# TASK DESCRIPTION:
From the listing below, restate word for word the lines from the line containing "Write a Blender" down through the line containing "sc.view_settings.exposure=0". Exclude pictures.

──────── DATA FOR THIS EXERCISE ────────

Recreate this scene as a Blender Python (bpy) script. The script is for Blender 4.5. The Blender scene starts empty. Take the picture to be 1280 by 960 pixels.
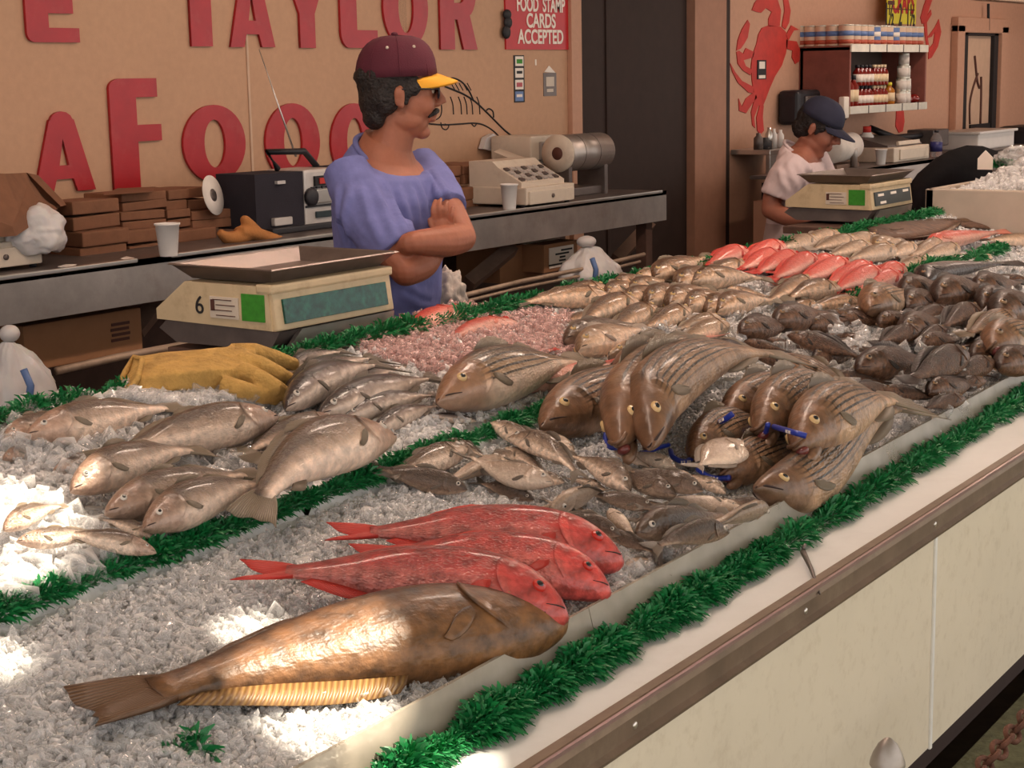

────────
──────── DATA FOR THIS EXERCISE ────────

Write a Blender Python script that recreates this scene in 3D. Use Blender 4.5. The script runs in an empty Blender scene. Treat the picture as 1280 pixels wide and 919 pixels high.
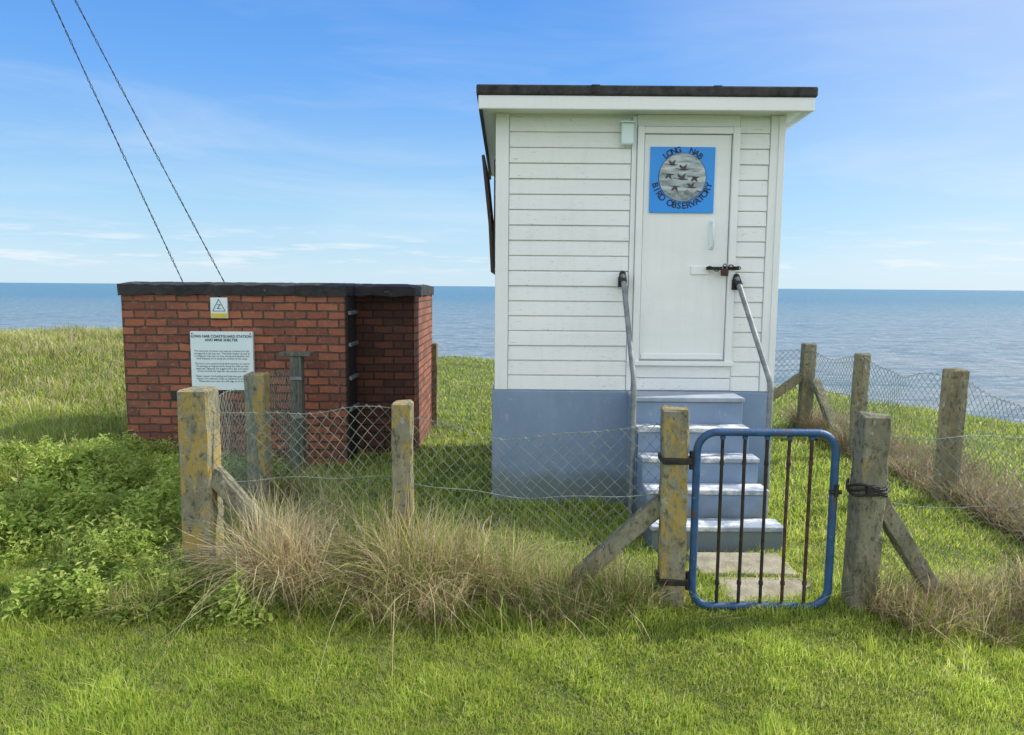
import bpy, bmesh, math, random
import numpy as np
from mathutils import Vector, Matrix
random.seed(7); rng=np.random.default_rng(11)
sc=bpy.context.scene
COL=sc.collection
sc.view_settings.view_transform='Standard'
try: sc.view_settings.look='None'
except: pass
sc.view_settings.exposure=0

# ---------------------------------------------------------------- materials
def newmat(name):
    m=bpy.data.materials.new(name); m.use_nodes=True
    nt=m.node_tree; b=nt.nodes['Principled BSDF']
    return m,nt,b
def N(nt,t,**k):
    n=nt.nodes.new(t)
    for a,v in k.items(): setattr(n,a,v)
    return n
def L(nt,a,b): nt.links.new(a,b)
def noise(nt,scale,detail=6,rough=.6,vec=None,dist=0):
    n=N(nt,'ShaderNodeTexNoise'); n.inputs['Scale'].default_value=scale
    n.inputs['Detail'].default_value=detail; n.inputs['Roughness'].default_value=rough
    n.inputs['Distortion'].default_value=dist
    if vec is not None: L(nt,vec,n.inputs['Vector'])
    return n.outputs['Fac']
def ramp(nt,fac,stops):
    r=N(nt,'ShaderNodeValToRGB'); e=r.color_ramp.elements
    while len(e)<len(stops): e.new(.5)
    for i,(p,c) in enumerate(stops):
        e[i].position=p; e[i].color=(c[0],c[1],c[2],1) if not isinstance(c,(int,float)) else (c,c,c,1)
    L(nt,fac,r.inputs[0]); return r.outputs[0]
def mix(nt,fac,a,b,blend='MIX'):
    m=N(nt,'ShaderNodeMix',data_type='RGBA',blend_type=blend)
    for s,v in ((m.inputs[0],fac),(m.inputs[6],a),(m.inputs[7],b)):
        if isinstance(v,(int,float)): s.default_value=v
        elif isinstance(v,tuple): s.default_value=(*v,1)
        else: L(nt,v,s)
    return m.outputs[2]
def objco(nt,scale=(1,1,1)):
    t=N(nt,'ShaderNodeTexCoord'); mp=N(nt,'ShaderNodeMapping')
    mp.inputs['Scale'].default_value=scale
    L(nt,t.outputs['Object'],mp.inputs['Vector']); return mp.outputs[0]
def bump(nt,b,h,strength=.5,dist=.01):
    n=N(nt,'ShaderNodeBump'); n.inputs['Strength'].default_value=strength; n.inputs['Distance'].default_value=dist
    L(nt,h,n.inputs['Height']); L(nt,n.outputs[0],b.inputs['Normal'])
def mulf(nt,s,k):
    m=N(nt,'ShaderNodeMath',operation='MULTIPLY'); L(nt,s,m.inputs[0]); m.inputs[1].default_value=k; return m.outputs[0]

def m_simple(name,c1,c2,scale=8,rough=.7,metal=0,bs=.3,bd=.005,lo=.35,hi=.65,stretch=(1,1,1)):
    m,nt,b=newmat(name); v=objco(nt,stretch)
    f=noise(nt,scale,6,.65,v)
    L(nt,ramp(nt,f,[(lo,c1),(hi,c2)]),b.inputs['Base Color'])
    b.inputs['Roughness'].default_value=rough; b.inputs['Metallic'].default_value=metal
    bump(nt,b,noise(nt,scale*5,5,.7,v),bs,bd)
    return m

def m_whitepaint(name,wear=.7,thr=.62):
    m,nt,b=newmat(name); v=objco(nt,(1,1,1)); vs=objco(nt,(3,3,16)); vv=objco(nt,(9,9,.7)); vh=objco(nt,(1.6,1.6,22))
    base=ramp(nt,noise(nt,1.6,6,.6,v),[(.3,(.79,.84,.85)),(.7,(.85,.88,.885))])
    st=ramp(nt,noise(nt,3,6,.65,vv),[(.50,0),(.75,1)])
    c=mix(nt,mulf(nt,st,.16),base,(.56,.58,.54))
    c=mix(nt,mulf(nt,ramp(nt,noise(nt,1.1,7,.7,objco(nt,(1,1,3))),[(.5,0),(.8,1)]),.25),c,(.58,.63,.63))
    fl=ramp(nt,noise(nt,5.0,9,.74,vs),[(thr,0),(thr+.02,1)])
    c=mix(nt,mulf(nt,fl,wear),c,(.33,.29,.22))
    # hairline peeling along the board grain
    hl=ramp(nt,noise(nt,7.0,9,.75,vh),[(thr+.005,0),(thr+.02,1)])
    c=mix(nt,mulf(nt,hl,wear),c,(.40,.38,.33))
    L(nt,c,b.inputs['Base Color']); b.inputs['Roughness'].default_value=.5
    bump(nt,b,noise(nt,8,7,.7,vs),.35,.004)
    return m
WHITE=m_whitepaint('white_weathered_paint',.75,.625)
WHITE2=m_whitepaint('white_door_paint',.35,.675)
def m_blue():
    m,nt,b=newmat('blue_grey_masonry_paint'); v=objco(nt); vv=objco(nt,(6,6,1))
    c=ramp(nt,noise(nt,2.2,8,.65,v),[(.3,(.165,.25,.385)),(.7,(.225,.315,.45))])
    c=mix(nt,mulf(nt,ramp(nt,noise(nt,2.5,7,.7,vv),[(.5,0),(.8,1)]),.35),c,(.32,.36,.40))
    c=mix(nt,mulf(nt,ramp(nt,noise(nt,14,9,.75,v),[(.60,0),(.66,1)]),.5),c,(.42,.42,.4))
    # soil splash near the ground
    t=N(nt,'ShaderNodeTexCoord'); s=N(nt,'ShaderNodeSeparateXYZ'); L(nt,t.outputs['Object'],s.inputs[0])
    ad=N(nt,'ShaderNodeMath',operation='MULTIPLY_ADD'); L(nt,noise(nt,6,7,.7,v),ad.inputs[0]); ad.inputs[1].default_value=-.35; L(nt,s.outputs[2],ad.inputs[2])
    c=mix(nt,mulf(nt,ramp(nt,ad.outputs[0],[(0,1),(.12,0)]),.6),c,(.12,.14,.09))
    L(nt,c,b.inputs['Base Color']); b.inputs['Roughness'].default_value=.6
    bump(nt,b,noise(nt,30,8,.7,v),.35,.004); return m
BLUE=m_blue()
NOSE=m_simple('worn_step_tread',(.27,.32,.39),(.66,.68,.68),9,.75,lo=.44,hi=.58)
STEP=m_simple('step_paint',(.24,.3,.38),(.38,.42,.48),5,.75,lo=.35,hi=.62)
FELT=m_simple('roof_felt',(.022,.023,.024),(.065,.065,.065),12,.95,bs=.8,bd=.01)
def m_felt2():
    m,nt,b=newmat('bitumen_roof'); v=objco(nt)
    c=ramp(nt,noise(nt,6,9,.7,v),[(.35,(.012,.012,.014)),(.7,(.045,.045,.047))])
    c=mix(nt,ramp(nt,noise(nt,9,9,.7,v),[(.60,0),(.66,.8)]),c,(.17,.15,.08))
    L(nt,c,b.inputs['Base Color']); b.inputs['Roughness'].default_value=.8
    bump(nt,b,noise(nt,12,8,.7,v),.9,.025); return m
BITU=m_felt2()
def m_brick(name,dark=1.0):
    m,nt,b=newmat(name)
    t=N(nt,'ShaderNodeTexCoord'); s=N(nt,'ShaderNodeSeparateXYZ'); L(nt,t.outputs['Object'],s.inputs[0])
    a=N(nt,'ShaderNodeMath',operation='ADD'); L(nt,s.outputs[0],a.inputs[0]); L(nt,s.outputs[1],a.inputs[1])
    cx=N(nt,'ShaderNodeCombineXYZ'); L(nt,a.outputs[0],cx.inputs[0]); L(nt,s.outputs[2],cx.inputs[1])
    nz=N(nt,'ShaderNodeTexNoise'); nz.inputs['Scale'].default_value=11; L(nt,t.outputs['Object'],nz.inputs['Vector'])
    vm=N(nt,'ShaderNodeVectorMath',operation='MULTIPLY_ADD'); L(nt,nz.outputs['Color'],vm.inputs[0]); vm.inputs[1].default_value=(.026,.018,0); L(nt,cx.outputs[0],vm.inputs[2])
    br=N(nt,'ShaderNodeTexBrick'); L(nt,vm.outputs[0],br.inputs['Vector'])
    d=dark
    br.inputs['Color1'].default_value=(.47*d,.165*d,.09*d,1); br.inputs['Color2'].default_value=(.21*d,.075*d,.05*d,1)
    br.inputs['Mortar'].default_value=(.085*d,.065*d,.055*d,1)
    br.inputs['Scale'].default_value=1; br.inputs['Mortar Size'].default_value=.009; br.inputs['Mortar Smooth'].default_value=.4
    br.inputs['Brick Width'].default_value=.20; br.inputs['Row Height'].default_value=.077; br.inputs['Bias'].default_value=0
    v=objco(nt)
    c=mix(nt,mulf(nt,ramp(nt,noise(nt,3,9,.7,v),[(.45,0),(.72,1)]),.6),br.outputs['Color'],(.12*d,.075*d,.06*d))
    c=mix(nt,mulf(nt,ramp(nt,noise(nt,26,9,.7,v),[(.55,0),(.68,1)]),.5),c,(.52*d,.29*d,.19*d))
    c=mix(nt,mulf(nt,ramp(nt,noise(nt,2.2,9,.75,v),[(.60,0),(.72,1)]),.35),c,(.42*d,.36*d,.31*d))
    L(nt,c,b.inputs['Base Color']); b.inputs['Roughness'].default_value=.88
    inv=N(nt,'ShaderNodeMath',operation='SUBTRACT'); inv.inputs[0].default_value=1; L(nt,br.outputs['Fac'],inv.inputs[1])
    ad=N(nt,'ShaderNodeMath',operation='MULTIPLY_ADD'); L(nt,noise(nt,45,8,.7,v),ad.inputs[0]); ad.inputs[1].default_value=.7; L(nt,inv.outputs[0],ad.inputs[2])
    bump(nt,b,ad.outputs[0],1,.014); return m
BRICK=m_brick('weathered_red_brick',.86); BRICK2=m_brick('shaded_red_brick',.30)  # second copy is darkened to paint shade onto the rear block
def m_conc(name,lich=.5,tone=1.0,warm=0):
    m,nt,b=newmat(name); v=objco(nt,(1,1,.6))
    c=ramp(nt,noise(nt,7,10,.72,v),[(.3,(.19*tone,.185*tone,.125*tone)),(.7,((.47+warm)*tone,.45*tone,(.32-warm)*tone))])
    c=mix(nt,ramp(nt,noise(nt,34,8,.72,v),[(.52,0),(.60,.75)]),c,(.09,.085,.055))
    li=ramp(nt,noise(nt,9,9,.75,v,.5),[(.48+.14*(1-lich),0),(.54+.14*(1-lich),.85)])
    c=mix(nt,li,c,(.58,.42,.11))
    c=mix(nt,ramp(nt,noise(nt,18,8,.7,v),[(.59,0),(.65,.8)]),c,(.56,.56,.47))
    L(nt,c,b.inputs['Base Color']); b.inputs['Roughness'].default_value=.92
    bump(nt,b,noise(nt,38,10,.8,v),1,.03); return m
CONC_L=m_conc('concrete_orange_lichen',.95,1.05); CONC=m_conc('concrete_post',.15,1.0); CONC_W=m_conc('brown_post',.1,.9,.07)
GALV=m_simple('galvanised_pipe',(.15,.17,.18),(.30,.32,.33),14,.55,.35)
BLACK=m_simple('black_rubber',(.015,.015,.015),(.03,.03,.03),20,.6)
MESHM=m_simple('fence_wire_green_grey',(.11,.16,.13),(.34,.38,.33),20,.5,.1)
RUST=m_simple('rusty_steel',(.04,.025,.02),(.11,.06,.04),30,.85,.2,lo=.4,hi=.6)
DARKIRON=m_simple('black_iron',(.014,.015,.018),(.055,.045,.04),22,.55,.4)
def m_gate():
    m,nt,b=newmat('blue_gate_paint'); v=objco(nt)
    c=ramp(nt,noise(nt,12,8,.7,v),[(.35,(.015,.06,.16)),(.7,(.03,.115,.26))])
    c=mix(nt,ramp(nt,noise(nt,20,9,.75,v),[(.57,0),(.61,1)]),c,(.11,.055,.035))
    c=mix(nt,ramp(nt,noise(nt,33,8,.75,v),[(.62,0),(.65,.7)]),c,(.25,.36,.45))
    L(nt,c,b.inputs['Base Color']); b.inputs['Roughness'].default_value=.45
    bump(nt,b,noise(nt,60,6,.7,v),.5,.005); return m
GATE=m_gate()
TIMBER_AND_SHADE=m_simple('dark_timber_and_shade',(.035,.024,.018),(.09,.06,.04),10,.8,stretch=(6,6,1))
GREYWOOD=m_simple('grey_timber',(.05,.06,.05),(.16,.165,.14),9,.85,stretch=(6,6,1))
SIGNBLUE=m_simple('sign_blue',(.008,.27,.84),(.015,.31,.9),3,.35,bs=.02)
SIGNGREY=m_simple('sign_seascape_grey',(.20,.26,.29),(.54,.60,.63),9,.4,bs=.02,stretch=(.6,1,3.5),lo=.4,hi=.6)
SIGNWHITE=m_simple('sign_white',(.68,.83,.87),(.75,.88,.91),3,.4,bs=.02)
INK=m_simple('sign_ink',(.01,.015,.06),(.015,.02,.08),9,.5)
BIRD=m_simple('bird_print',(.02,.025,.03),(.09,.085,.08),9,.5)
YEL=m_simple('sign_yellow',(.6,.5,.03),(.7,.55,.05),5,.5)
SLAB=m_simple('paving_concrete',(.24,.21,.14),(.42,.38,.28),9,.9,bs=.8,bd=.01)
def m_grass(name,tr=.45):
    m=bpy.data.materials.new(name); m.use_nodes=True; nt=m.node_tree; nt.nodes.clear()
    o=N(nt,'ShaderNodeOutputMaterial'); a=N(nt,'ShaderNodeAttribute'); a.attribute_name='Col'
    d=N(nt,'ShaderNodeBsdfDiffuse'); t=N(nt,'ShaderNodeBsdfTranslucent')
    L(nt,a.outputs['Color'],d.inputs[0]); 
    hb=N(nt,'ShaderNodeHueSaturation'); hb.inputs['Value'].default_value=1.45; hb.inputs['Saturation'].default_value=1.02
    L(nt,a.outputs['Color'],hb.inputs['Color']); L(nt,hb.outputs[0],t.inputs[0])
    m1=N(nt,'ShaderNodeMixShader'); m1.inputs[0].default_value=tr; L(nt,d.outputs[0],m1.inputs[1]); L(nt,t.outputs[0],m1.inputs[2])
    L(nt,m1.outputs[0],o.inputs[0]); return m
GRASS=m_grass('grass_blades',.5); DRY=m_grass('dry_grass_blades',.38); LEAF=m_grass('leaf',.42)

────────

# RESULT:
Write a Blender Python script that recreates this scene in 3D. Use Blender 4.5. The script runs in an empty Blender scene. Treat the picture as 1280 pixels wide and 919 pixels high.
import bpy, bmesh, math, random
import numpy as np
from mathutils import Vector, Matrix
random.seed(7); rng=np.random.default_rng(11)
sc=bpy.context.scene
COL=sc.collection
sc.view_settings.view_transform='Standard'
try: sc.view_settings.look='None'
except: pass
sc.view_settings.exposure=0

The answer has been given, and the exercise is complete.